The design is pure Ferrari — a stylish and elegant throwback to the earlier days of the marque with a vast, never-ending sleek bonnet, wonderfully sculptured body lines and sculptured flanks that pay homage to the 1954 Ferrari 375 MM that film director Roberto Rossellini commissioned for his wife, Ingrid Bergman.
Before handing over the keys, Davide had reminded me of how the tradition of Ferrari has always been to adapt the technological advances developed for F1 for the GT cars. ‘The technological transfer is what makes us unique,’ he said. ‘It’s just two minutes’ walk from the racing department to the GT department. The gearbox you will be driving is taken from F1 technology.’

As a result, the car goes over 315kmh. The combination of a wide bonnet and the narrow roads in Tuscany made any attempt to find out what it felt like to travel at 200mph impossible. With the roar of the engine kicking in as we screamed up the road from Florence to Siena — stopping off for the night at the exclusive Villa Mangiacane hotel, the former home of the Machiavelli family — I was too scared to go above 200kmh. But I found it effortless to reach 100kmh in 4.3 seconds. The F1 technology also finds its way into the F1A semi-automatic paddle shift system, which gives an idea of what it is like to be in the cockpit of an F1 car.

No hedge-fund manager, even the few that haven’t blown up, will want to be seen in a flash Ferrari — the ‘butcher’s choice of car’, as some used to call it in the 1980s, when the cars looked plastic and it was the dream of every blue-collar worker in America who watched Miami Vice to own a Testarossa. To be exact, in the early series Detective Sonny Crockett drove a black 1972 Ferrari Daytona Spyder 365 GTS/4, which was upgraded when Enzo Ferrari himself donated two 1986 Testarossas.

My point, however, is that in the 1980s a Ferrari was a speed machine; it was a babe-puller; it was glitzy, macho and a little brash. It was aspirational and was the last thing Sherman McCoy, Wall Street bond dealer and the Master of the Universe of Bonfire of the Vanities, would have been driving when he knocked over a black honor student and began his descent into social hell. No, no, no — McCoy was behind the wheel of a black Mercedes 380SL roadster.

Today, there is every chance he would be behind the wheel of a 612 Scaglietti — probably in gunmetal grey, like the one I drove in Tuscany. And not, I should add, with a frisky redhead with a southern accent who happened to be my mistress — although I am sure the Scaglietti has accommodated many of the breed — but rather my wife Vanessa, a self-confessed Ferrari freak who found the car handled not unlike her thoroughbred horse, mixing power, pedigree and speed — although the matchless carbon ceramic disc brakes were a lot more effective than her horse’s halter.

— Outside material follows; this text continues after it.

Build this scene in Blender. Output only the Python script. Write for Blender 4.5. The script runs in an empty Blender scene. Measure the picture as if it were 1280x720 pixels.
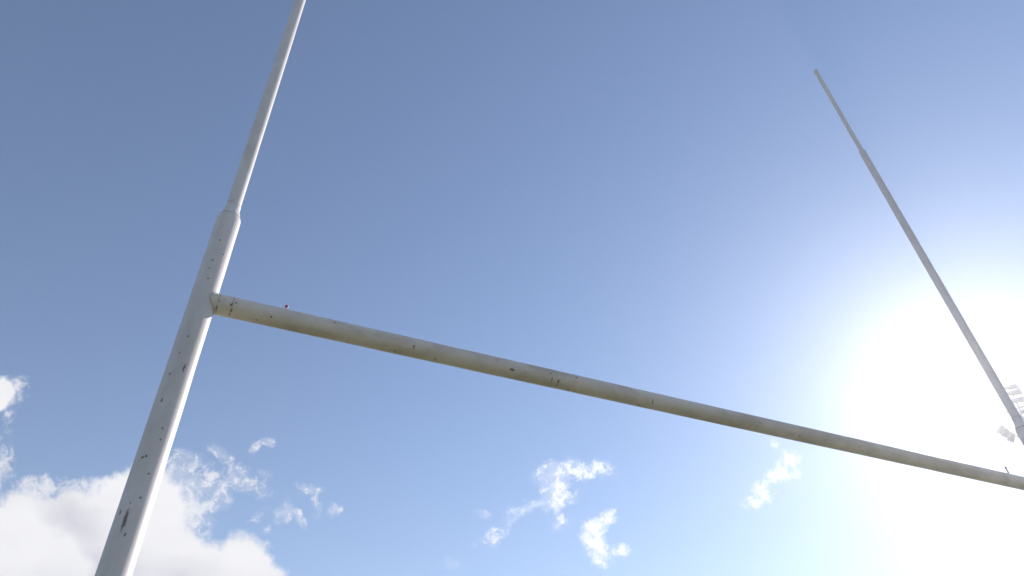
import bpy, bmesh, math, random
from mathutils import Vector, Matrix, noise
R = math.radians
random.seed(7)
scene = bpy.context.scene
COL = scene.collection

# ------------------------------------------------------------------ camera solve
F = 853.0                                   # focal length in pixels of a 1280 px wide frame (24 mm)
Zc = Vector((-51.6, 1015.6, 853.0)).normalized()          # world up seen from the camera (right, up, forward)
rL = Vector((253.3 - 640, 360 - 376.3, F)); rR = Vector((1323.7 - 640, 360 - 614.3, F))
ratio = rL.dot(Zc) / rR.dot(Zc)
dv = ratio * rR - rL
sc = 5.6 / dv.length
PL = sc * rL
Xc = dv.normalized(); Yc = Zc.cross(Xc).normalized()
Yc_sign = 1 if Yc.z > 0 else -1
def c2w(v):                                  # camera (right, up, forward) vector -> world vector
    # the (right, up, forward) frame is left-handed, so Y is flipped
    return Vector((v.dot(Xc), -v.dot(Yc) if Yc_sign < 0 else v.dot(Yc), v.dot(Zc)))
BAR_Z = 3.0
CAM = Vector((-2.8, 0, BAR_Z)) - c2w(PL)
cR, cU, cF = c2w(Vector((1, 0, 0))), c2w(Vector((0, 1, 0))), c2w(Vector((0, 0, 1)))
def raydir(x, y):
    return (cR * (x - 640) + cU * (360 - y) + cF * F).normalized()
print('CAM', CAM, 'det', cR.cross(cU).dot(cF))

cam = bpy.data.cameras.new('camera'); cam_o = bpy.data.objects.new('camera', cam); COL.objects.link(cam_o)
m = Matrix((cR, cU, -cF)).transposed().to_4x4(); m.translation = CAM
cam_o.matrix_world = m
cam.sensor_width = 36; cam.lens = 36 * F / 1280
cam.clip_start = 0.05; cam.clip_end = 6000
scene.camera = cam_o

# ------------------------------------------------------------------ sun
SUNPX = (1203, 470)
sd = raydir(*SUNPX)
sun_el = math.asin(sd.z)
sun_az = math.atan2(sd.x, sd.y)              # clockwise from +Y
SUN_STRENGTH = 4.6
sun = bpy.data.lights.new('sun', 'SUN'); sun.energy = SUN_STRENGTH; sun.angle = R(0.53); sun.color = (1, .94, .90)
so = bpy.data.objects.new('sun', sun); COL.objects.link(so)
so.rotation_euler = sd.to_track_quat('Z', 'Y').to_euler(); so.location = (0, 0, 40)
print('sun el', math.degrees(sun_el), 'az', math.degrees(sun_az))

# ------------------------------------------------------------------ node helpers
class NT:
    def __init__(s, tree): s.t = tree; s.n = tree.nodes; s.l = tree.links
    def new(s, typ, **kw):
        n = s.n.new(typ)
        for k, v in kw.items(): setattr(n, k, v)
        return n
    def put(s, sock, v):
        if v is None: return
        if isinstance(v, bpy.types.NodeSocket): s.l.new(v, sock)
        else: sock.default_value = v
    def m(s, op, a, b=None, c=None, clamp=False):
        n = s.new('ShaderNodeMath', operation=op, use_clamp=clamp)
        s.put(n.inputs[0], a); s.put(n.inputs[1], b); s.put(n.inputs[2], c)
        return n.outputs[0]
    def v(s, op, a, b=None, out=0):
        n = s.new('ShaderNodeVectorMath', operation=op)
        s.put(n.inputs[0], a)
        if op == 'SCALE': s.put(n.inputs[3], b)
        else: s.put(n.inputs[1], b)
        return n.outputs[out]
    def dot(s, a, b): return s.v('DOT_PRODUCT', a, b, 1)
    def ss(s, val, lo, hi, a=0.0, b=1.0):
        n = s.new('ShaderNodeMapRange', interpolation_type='SMOOTHSTEP')
        s.put(n.inputs[0], val)
        for i, x in enumerate((lo, hi, a, b)): s.put(n.inputs[i + 1], x)
        return n.outputs[0]
    def noise(s, vec, scale, detail=6, rough=.55, dist=0.0, col=False, lac=2.0):
        n = s.new('ShaderNodeTexNoise'); s.put(n.inputs['Vector'], vec)
        n.inputs['Scale'].default_value = scale; n.inputs['Detail'].default_value = detail
        n.inputs['Roughness'].default_value = rough; n.inputs['Distortion'].default_value = dist
        n.inputs['Lacunarity'].default_value = lac
        return n.outputs['Color' if col else 'Fac']
    def mix(s, fac, a, b, blend='MIX'):
        n = s.new('ShaderNodeMix', data_type='RGBA', blend_type=blend)
        s.put(n.inputs[0], fac); s.put(n.inputs[6], a); s.put(n.inputs[7], b)
        return n.outputs[2]
    def xyz(s, x, y, z):
        n = s.new('ShaderNodeCombineXYZ')
        for i, q in enumerate((x, y, z)): s.put(n.inputs[i], q)
        return n.outputs[0]
    def blob(s, vec, loc, scale, rot=(0, 0, 0)):   # 1 at the centre, 0 at the rim of an ellipsoid
        mp = s.new('ShaderNodeMapping', vector_type='TEXTURE')
        s.put(mp.inputs[0], vec); mp.inputs[1].default_value = loc; mp.inputs[2].default_value = rot; mp.inputs[3].default_value = scale
        g = s.new('ShaderNodeTexGradient', gradient_type='SPHERICAL'); s.l.new(mp.outputs[0], g.inputs[0])
        return g.outputs['Fac']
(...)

At this point, I should add that I am a GT sort of person. GT people are purists, connoisseurs, wine obsessives, detail maniacs — the sort of people who will take grave offence if they are sat at a bad table at the Ivy, who will lean over another’s seat during a flight to read their copy of The World of Interiors; the sort of person who has a Michelin guide to the South of France by their bedside table; a person who is made to weep by the word ‘compromise’; somebody to whom beauty — whether it is cars, watches, wine or women — is a personal religion that requires passionate indulgence.

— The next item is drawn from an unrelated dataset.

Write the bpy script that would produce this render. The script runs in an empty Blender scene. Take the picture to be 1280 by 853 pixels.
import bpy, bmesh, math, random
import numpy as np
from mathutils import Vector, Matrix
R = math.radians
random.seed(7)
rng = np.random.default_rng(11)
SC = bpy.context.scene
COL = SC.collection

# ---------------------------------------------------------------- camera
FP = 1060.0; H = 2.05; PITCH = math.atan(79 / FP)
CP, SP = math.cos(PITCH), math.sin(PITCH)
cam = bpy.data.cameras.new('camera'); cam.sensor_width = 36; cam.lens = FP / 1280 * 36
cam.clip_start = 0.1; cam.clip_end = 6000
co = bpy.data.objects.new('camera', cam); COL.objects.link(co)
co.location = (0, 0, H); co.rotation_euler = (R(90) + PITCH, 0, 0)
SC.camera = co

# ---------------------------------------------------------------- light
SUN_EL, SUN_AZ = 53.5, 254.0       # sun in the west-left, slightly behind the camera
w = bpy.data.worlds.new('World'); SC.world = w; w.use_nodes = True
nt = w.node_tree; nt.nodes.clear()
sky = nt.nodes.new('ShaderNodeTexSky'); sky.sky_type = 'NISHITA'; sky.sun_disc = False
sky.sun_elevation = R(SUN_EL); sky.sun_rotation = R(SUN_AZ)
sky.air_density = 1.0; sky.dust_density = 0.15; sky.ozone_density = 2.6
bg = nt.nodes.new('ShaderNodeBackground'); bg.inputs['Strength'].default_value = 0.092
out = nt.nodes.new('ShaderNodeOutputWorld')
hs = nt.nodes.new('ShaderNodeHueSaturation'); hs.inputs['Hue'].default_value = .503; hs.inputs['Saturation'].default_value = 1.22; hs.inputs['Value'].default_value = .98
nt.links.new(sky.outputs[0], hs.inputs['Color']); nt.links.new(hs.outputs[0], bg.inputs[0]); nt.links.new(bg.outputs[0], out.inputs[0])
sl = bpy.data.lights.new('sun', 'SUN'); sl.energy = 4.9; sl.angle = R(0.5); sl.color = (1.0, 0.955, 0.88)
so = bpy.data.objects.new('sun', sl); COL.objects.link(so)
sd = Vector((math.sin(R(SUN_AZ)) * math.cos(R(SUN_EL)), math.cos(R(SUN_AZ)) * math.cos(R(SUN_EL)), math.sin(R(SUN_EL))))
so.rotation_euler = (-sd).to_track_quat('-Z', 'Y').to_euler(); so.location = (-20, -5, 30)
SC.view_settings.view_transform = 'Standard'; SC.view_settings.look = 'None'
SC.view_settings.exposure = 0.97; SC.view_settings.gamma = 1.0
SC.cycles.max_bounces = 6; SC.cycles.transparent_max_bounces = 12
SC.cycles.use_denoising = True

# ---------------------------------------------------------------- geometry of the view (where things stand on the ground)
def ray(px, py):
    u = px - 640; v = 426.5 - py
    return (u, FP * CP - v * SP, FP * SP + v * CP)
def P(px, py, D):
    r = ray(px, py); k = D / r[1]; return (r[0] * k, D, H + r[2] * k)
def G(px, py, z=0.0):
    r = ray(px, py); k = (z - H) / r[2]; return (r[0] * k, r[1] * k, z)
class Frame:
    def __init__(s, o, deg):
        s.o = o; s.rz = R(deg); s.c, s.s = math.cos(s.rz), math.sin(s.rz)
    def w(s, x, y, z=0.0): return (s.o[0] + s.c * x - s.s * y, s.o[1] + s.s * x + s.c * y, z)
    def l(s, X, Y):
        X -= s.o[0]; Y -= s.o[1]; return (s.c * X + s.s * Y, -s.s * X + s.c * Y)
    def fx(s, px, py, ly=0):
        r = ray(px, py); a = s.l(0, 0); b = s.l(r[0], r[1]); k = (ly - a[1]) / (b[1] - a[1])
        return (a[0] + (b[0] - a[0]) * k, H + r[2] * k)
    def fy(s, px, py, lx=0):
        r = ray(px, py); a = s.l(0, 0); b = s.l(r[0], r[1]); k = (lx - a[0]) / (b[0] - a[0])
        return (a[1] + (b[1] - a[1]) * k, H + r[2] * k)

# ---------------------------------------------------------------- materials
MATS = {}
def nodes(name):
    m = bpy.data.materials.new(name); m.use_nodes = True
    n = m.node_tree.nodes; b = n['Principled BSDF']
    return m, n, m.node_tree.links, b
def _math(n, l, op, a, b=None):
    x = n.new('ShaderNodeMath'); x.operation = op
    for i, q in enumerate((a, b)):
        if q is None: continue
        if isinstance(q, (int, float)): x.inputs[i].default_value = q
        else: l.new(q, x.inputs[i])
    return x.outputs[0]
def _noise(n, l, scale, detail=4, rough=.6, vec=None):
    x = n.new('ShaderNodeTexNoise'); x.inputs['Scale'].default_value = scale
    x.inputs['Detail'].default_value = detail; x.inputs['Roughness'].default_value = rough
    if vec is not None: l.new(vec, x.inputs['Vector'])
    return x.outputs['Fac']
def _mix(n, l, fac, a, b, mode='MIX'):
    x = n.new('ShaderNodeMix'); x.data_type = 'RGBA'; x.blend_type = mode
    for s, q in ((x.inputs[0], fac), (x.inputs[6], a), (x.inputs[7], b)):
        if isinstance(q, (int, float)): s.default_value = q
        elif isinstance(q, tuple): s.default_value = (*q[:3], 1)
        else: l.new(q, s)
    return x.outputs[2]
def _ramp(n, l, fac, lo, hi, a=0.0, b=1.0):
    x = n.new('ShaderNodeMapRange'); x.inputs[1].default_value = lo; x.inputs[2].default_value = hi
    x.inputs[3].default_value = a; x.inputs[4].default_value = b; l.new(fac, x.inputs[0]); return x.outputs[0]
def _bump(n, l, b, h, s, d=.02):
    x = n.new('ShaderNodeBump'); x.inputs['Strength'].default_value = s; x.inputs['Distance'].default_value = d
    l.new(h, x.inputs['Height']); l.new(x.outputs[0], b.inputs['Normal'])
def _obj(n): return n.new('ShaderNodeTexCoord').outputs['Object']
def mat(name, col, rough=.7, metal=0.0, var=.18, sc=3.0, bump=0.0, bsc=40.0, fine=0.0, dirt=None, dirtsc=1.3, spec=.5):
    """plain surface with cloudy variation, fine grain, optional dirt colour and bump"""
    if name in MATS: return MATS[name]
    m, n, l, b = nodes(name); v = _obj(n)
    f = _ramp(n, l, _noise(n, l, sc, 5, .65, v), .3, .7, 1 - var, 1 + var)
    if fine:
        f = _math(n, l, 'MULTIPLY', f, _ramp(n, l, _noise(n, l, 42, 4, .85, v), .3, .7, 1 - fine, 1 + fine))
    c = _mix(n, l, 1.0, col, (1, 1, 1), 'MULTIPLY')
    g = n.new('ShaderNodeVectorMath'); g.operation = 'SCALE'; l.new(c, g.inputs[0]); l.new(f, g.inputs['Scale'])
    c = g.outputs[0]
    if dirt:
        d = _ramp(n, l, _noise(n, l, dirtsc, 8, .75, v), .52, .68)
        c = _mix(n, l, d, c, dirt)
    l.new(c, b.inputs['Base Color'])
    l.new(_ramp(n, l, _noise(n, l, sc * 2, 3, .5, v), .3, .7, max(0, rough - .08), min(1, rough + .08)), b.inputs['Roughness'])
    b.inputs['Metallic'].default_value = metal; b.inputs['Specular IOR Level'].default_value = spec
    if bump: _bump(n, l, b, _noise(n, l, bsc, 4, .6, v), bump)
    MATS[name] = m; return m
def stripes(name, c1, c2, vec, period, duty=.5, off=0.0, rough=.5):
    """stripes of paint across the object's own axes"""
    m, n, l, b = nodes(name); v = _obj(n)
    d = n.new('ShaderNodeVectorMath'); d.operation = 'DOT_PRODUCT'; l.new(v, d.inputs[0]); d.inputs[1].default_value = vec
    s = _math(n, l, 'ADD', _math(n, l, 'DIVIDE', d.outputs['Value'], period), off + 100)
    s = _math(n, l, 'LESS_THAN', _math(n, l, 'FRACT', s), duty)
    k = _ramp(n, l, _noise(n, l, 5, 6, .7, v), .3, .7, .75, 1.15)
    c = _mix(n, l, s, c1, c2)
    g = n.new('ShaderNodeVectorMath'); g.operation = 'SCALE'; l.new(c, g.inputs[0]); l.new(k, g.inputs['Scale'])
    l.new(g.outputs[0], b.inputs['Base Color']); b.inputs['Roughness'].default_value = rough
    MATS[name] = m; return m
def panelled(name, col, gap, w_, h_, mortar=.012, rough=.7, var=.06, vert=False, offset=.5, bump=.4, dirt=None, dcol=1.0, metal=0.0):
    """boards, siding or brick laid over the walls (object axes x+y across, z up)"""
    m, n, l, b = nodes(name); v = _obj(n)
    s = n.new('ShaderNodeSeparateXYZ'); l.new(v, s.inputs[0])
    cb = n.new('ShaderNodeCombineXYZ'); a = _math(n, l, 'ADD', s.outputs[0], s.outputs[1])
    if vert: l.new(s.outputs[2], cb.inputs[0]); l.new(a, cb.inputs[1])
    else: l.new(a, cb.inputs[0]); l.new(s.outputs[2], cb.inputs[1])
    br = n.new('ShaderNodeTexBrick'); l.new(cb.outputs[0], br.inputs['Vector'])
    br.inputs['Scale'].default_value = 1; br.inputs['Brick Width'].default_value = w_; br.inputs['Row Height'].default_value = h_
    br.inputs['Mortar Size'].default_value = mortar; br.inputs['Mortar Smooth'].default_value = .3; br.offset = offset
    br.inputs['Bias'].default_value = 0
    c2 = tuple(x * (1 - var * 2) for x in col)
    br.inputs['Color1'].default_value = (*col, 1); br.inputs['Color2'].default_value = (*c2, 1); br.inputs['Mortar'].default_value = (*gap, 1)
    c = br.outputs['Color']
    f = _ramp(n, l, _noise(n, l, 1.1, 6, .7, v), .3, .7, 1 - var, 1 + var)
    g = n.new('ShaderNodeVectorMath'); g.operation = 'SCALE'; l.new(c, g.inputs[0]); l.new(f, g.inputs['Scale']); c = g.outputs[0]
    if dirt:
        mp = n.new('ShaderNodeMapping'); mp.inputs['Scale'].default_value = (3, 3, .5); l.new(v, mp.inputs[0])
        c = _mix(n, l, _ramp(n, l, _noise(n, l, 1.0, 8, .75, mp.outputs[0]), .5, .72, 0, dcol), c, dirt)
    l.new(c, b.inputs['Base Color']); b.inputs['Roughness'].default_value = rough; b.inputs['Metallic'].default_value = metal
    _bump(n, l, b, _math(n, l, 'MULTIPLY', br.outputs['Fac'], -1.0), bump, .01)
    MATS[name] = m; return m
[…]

The late Mark Birley was a GT sort of person; just as an English gentleman will always have two vents in his suits, so homme GT would never so much as consider a sports car that has four doors, and you can rest assured that a Ferrari made and assembled in Maranello — the stud farm of Ferrari — never will. ‘Nor we will ever build an SUV,’ added Kluzer over coffee. Thank goodness that some things — like Ferrari’s contempt for mass-market fads — will never change.